David and MaryEllen Franklin are the epitome of happy farmers. Sometime later today the Organic Valley Milk truck will stop here for a pickup.

(Mary Ellen Franklin) “I think that it’s going to be a great thing for the Franklin Farm. We’re going to reap the benefits of having managed our land organically for as long as we have.”

(Keese) The Franklins started moving toward sustainable organic farming almost a decade ago. They stopped growing corn, which requires expensive pesticides and fertilizers, not to mention rented fields.

They reduced the size of their herd, and moved away from high maintenance breeds toward cows that thrive on forage. Grasses grow naturally on their hill farm with little more than manure.

(David Franklin) “We don’t produce as much milk per cow as a typical dairy farmer, but the price for organic milk is considerably higher.”

(Keese) David Franklin says going organic’ was a choice that made sense for his farm — if only they could get someone to buy their milk at the organic price.

Mary Ellen Franklin had been talking for a year with the Organic Valley Coop. The Wisconsin-based farmer-owned cooperative includes 64 Vermont milk producers, but its southernmost pickup in the state was many miles north. It didn’t make economic sense to travel so far out of the way for one farm.

So the Franklins started talking to other farmers. They persuaded several neighbors to begin the three-year transition to organic. They were only months away from being certified, but they were prepared to wait… until…

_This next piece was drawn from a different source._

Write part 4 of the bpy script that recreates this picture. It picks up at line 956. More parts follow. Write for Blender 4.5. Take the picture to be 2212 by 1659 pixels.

(M. Franklin) “A call came in from the main office saying that they had figured out the trucking and when we were finished our three months, which was December sixth, that they’d be here to pick us up.”

(Miller) “The demand for organic milk from our coop is so high right now we saw it was worth the economics for a little more expensive trucking route.”

(Keese) Peter Miller works for Organic Valley. He says several factors were behind the coop’s decision. An organic cheese producer in Westminster decided to get into the organic milk business. Miller also says demand for organic milk has outpaced the coop’s projections.

(Miller) “They thought it was going to be about a 20% growth, and halfway through the year it turned out to be close to 30% for our company.”

(Keese) Standing near her barn looking at her new Organic Valley sign, Mary Ellen Franklin says it isn’t all about the money, or even the locked-in price the coop provides.

(M. Franklin) “It’s just managing this whole farm organically that feels so good. You know, the farm’s doing really well, the animals are doing well. We don’t have exposure to things that we really don’t need exposure to in our lives — fertilizers and different chemicals that you might use if you were growing things that needed them or you thought you needed them.”

(Keese) She says the growing demand for organic food could even open up opportunities for new people interested in going into farming. The coop is still looking for members in Southern Vermont.

For Vermont Public Radio, I’m Susan Keese.